→ **WHAT THE TASK ASKS**
In the records below, find the line that contains "by 956 pixels." and the line that contains "COL = scn.collection". Set down exactly those lines and every line between them, and nothing more.

-- START OF PROVIDED INFORMATION --

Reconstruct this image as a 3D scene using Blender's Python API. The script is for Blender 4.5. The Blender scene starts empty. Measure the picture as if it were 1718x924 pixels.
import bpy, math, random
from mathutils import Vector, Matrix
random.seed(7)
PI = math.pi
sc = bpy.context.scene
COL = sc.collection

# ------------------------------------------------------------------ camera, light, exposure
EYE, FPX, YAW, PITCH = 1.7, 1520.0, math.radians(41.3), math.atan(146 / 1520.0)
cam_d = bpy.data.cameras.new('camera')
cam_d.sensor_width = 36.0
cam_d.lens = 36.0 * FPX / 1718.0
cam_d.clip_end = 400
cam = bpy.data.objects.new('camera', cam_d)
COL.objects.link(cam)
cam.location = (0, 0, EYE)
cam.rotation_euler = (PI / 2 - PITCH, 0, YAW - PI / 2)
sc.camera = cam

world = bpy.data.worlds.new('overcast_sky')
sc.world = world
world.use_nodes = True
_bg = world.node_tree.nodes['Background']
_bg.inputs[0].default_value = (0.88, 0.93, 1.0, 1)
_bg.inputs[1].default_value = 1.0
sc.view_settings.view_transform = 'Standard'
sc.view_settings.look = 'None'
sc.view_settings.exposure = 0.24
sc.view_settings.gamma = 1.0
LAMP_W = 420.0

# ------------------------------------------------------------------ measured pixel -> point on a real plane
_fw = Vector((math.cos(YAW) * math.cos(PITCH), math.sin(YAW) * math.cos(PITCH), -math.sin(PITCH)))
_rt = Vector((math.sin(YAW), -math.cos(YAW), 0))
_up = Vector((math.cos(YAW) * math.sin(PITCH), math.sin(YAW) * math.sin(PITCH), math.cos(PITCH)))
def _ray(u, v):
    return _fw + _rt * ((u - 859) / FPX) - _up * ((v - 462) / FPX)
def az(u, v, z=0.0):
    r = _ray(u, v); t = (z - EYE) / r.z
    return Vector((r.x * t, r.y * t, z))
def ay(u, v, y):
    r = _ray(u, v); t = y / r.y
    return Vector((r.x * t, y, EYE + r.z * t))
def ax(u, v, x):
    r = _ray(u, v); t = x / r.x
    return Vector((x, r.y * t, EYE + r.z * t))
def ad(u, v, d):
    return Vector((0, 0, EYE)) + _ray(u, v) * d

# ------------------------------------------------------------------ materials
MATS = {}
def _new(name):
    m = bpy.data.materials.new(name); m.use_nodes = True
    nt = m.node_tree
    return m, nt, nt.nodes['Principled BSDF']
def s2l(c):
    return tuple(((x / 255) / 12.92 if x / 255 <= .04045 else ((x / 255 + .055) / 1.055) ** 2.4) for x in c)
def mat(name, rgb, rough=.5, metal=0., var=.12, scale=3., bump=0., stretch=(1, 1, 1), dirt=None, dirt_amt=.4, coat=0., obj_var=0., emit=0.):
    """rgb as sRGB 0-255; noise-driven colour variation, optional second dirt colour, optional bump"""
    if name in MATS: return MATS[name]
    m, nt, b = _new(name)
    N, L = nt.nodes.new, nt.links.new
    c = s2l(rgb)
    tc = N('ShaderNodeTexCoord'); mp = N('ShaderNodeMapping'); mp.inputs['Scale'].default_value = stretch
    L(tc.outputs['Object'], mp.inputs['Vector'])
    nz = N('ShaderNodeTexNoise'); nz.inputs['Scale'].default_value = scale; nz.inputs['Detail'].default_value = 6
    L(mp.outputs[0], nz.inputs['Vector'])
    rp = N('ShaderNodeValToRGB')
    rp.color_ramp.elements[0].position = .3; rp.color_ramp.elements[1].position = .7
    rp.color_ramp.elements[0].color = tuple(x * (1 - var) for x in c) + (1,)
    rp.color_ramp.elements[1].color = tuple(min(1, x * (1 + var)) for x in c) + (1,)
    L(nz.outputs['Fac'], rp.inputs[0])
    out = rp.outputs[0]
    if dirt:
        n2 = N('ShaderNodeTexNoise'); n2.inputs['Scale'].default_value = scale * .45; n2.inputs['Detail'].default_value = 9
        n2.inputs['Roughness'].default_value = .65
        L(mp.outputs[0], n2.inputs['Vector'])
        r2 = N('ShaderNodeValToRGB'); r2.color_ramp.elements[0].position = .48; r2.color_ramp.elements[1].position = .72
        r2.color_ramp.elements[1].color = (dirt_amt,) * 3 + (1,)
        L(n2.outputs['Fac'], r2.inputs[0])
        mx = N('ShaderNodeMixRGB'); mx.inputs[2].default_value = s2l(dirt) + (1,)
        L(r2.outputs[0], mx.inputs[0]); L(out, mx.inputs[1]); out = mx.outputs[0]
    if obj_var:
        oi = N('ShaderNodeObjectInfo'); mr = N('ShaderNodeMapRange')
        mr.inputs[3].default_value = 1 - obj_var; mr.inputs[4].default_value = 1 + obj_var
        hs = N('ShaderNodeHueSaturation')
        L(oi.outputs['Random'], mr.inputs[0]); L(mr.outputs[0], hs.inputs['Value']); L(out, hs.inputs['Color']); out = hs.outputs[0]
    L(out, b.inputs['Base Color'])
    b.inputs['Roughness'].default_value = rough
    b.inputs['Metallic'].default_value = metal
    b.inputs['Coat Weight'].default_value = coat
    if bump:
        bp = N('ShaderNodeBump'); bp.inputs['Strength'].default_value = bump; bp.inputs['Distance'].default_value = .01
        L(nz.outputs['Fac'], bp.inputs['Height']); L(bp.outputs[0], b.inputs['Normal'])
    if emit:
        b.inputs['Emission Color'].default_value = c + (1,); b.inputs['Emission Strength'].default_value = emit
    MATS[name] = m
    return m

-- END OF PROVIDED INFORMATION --
-- START OF PROVIDED INFORMATION --

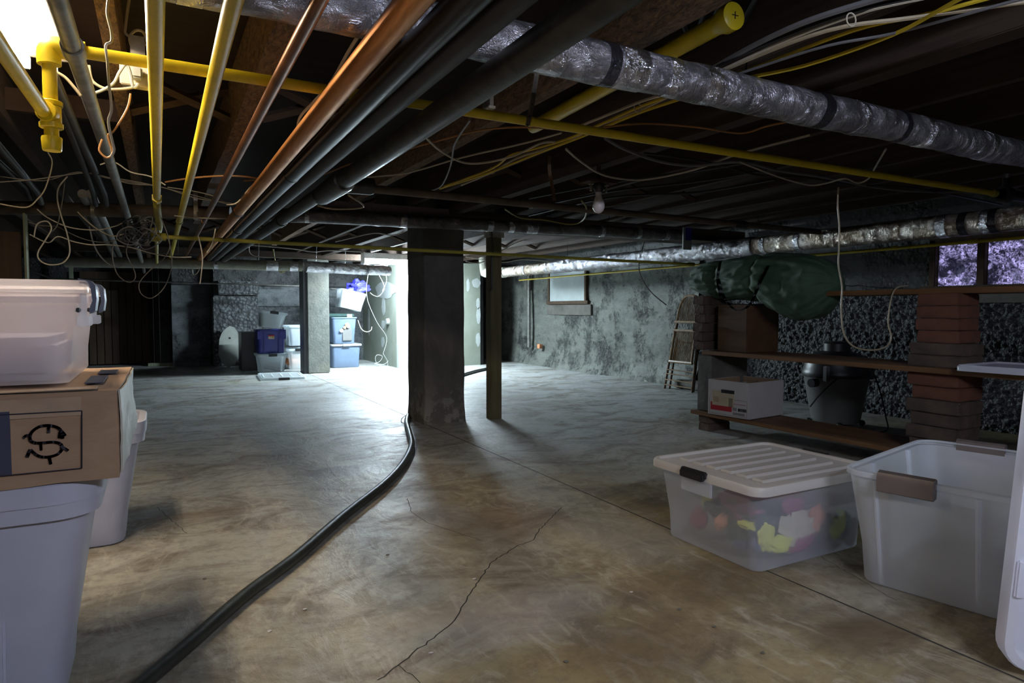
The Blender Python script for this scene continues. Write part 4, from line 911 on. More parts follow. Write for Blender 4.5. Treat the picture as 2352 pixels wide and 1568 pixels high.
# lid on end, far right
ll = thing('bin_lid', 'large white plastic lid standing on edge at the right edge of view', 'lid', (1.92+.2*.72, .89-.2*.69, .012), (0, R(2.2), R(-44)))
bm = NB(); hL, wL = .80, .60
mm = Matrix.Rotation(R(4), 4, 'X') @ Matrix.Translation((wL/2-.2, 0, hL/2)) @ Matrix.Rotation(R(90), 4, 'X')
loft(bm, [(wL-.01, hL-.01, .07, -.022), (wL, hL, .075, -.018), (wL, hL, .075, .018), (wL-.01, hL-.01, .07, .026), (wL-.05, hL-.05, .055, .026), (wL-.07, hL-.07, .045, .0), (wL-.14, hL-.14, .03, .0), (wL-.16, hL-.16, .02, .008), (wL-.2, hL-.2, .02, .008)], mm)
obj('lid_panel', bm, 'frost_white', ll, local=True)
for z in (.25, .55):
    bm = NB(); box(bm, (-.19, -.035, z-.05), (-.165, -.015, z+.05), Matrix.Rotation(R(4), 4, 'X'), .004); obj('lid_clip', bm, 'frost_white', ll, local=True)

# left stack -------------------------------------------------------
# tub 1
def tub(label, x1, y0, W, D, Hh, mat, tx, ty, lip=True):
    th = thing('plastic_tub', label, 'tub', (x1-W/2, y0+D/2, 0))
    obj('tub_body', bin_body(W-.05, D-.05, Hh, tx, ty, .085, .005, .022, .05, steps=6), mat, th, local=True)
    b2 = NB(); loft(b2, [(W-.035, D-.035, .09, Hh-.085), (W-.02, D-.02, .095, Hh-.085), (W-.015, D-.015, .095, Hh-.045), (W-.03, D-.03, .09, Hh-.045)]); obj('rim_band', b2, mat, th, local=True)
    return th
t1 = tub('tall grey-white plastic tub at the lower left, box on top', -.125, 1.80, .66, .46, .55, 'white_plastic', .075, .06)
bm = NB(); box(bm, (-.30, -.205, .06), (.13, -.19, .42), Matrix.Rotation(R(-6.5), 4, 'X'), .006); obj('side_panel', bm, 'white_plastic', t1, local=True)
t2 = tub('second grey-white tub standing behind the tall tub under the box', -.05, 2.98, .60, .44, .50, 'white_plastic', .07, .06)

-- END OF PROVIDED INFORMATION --
-- START OF PROVIDED INFORMATION --

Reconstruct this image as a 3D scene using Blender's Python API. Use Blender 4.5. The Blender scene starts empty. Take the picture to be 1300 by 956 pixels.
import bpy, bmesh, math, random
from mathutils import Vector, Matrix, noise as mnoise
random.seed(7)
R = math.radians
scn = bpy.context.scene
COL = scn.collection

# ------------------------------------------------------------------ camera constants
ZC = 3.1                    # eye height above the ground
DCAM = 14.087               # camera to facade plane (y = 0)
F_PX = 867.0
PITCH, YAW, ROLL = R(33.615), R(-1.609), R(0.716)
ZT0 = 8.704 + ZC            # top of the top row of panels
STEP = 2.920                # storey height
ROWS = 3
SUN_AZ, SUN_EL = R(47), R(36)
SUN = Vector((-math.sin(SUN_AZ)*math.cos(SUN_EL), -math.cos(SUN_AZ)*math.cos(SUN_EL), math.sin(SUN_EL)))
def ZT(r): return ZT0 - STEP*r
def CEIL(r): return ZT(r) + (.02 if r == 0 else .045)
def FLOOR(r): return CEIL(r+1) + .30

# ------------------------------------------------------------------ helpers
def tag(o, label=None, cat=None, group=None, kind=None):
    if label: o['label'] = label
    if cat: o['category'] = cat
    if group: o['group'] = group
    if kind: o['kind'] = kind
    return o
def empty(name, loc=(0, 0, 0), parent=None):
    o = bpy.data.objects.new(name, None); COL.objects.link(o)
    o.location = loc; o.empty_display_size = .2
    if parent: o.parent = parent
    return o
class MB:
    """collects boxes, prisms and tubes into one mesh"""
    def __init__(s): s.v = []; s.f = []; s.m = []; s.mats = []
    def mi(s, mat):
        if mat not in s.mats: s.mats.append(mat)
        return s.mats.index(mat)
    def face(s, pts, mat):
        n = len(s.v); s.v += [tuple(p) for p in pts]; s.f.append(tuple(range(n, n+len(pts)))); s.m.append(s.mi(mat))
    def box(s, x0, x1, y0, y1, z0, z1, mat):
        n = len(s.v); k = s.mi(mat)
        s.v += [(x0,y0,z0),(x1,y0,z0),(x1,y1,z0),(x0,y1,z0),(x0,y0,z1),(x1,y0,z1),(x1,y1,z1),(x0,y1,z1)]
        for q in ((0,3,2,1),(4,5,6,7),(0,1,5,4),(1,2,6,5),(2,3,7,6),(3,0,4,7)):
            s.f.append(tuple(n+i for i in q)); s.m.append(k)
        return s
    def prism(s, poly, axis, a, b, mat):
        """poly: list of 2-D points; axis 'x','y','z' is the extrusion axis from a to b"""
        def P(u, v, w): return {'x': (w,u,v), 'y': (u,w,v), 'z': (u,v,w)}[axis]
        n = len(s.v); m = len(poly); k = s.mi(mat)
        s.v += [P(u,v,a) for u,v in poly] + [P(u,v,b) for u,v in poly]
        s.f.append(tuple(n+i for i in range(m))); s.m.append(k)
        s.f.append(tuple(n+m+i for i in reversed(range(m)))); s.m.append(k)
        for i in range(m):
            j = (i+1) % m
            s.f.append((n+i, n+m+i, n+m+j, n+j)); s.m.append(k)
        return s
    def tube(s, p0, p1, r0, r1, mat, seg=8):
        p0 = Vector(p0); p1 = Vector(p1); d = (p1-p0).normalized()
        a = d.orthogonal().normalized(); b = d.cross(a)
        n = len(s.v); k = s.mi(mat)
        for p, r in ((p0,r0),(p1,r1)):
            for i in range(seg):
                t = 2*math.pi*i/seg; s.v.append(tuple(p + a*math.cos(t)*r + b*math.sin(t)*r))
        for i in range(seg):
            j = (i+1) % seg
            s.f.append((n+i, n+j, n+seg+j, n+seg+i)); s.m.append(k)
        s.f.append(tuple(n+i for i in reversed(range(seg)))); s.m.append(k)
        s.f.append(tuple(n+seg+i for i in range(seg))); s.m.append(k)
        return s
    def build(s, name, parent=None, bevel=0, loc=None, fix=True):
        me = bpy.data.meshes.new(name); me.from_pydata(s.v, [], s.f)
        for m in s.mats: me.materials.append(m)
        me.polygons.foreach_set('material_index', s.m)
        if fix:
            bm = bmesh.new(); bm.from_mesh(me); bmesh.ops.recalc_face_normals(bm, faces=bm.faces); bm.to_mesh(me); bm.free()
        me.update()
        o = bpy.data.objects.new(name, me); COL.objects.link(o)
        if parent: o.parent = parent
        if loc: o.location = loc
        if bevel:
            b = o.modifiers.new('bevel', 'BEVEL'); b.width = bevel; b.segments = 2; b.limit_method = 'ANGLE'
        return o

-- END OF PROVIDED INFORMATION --

→ **RESPONSE TO THE TASK**
Reconstruct this image as a 3D scene using Blender's Python API. Use Blender 4.5. The Blender scene starts empty. Take the picture to be 1300 by 956 pixels.
import bpy, bmesh, math, random
from mathutils import Vector, Matrix, noise as mnoise
random.seed(7)
R = math.radians
scn = bpy.context.scene
COL = scn.collection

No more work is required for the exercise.